What is the Threefold Way?
Uncovering the beginning, middle, and end of our spiritual transformation
One of the reasons I like the Threefold Way so much is because it’s one of the simplest ways to speak about how inner transformation unfolds.
There is a beginning, a middle, and end.
The Beginning: Purgation
Our journey begins with the Purgative Way, the introductory season of our transformation, when our journey is new and exciting, but also hard and challenging. It’s charged with conflict — “Why can’t we do what we want to do (Rom 7:15)!?”
Our Christian ancestors tell us that purgation is a period of purification and renewal, the stage where we begin our break from the prison of self-centeredness into the freedom of other-centeredness. Training with spiritual practices, learning to resist temptation, and endure affliction are the major contours of this way.
It’s often likened to the childhood stage of human development, where we’re working to learn trust, gain basic skills, and take initiative for our developing life.
Scripturally, it’s the stripping of the sins that so easily entangle us (Heb 12:1). It’s being purged with hyssop, and made whiter than snow (Ps 51:7). It’s being pruned to bear more fruit (Jn 15:2).
The Middle: Illumination
The Illuminative way is the middle stage, the springtime of our transformation, that vigorous period when branches broaden, sprigs shoot, and pansies push through the earth. It’s the season where death gives way to life, vitality, and growth. In other words, our transformation becomes visible, progress is pronounced, but more is needed.
Encounters with God’s beauty, truth, and goodness are the hallmarks of this stage, forming a kind of bridge that carries us from the Purgative to the Unitive way.
Like adolescence, the Illuminative stage puts us in a kind of in-between state, longing for a fuller freedom, aching for our Christ-self to mature within us.
Scripturally, illumination is about becoming light in the Lord (Eph 5:8). It’s about overcoming evil with good (Rom 12:21). It’s about developing the mind of Christ (Phil 2:5).
Entering the Illuminative way doesn’t mean we leave purgation behind, though. The Purgative and Illuminative ways are intimately linked:
- Emptying prepares us for filling
- Burning prepares us for shining
- Pruning prepares us for growing
Purgation and illumination go together. Truth be told, all the stages do.

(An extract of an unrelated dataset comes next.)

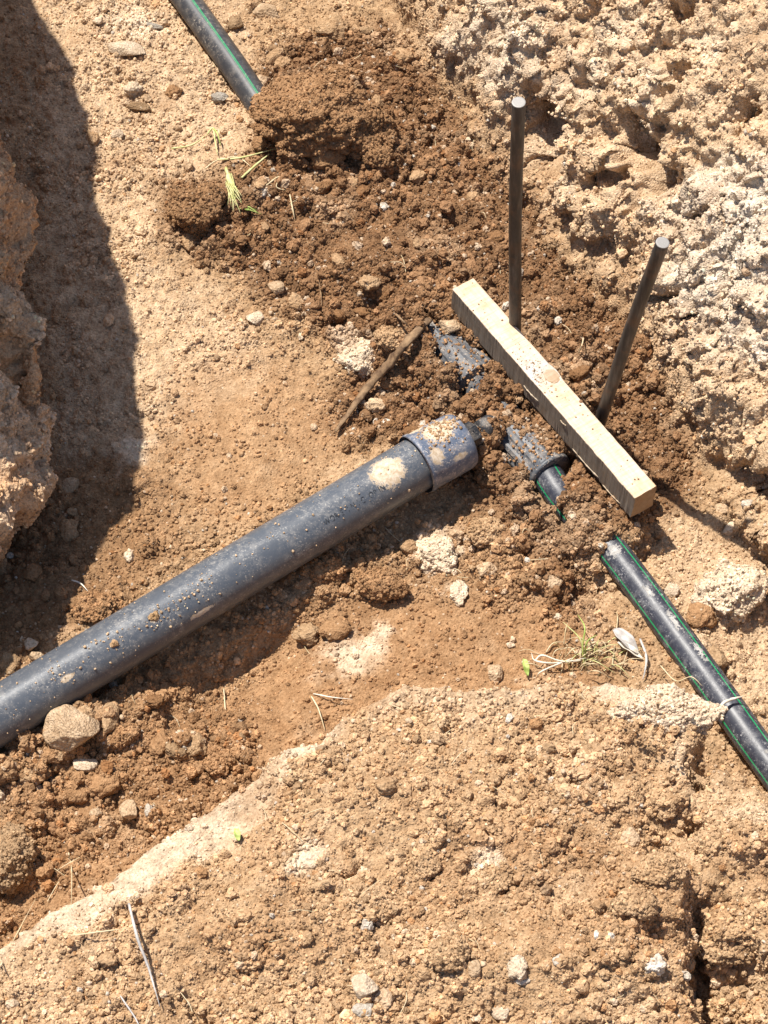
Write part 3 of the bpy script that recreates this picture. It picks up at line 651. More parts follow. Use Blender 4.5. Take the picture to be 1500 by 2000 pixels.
for k in range(420):
    s = random.choice([random.uniform(.012, .018), random.uniform(.018, .032)]); p = pos[k]; uu, vv = proj(p)
    if not (10 < uu < 1490 and 10 < vv < 1990) or made >= 150: continue
    ds = sorted([(math.hypot(uu-a, vv-b), a, b, nm) for a, b, nm in LM])[0]
    if ds[0] < 22: continue
    dk, cn = random.choice([(BROWN, 'brown'), (MID, 'light brown'), (DARK*1.3, 'dark brown')]) if loose[min(np.searchsorted(gy, p[1]), len(gy)-1), min(np.searchsorted(gx, p[0]), len(gx)-1)] > .4 else random.choice([(MID, 'light brown'), (TAN, 'tan'), (PALE*.95, 'pale')])
    lab = ('small ' if s < .018 else 'lumpy ')+cn+' clod '+('close ' if ds[0] < 75 else 'farther ')+DIRN[int(round(math.degrees(math.atan2(vv-ds[2], uu-ds[1]))/45)) % 8]+' '+ds[3]
    if lab in used or len(lab.split()) > 16: continue
    used.add(lab); made += 1
    o = bpy.data.objects.new('clod', proto_col(k % 10, dk)); COL.objects.link(o)
    o.scale = (s, s*random.uniform(.8, 1.1), s*random.uniform(.7, 1)); o.rotation_euler = (random.uniform(-.4, .4), random.uniform(-.4, .4), random.uniform(0, 6.28))
    o.location = (p[0], p[1], p[2]+s*.12); tag(o, lab, 'clod', 'loose clods scattered over the soil')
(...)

We may find ourselves in the Purgative way, and experience profound moments of illumination and union. Or we may find ourselves in the Unitive way and feel experiences of purgation and illumination. In this way, all the stages can be active within us at any given time. There’s always a back and forth rhythm — and yet — over the long arc of our lives, each unfolds sequentially, like a baby becomes a boy, and then a boy becomes a man.
The End: Union
The Unitive way is our transformational destiny, the culmination of the twofold dynamic of purgation and illumination. Finally, we reach a transformational tipping point, a moment when all those small, incremental conversions become substantial enough to cause a thorough and more significant change. Here we experience the hope of the Christian vision, where all of the dividedness within ourselves and all the alienation we experience from others is drawn into a divine unity. Saints speak of:
- their will becoming united with God’s will
- their heart melting into God’s heart
- their consciousness becoming wonderfully other-centered instead of self-centered
Scripturally, union is about becoming one with God, just as the Father and the Son are one (Jn 17:20-21). It’s about seeing God, because we’ve become like him (1 Jn 3:2). And it’s about becoming perfect, just as our heavenly Father is perfect (Mt 5:48).
Now, It’s Our Turn
The Threefold journey has been made again-and-again by countless Christian pilgrims, known and unknown. They’ve formed it for us, with their own feet.
Now, it’s our turn.
They can’t make the journey for us, but we can benefit from their experience and wisdom, from their lives that shined with a light beyond themselves.
What follows in these Substack pages are the arc of that journey, a map of spiritual country, transformational terrain. My hope is that as you read what’s here, you will uncover a fresh understanding of the Christian path, discovering the major experiences we all face along the way.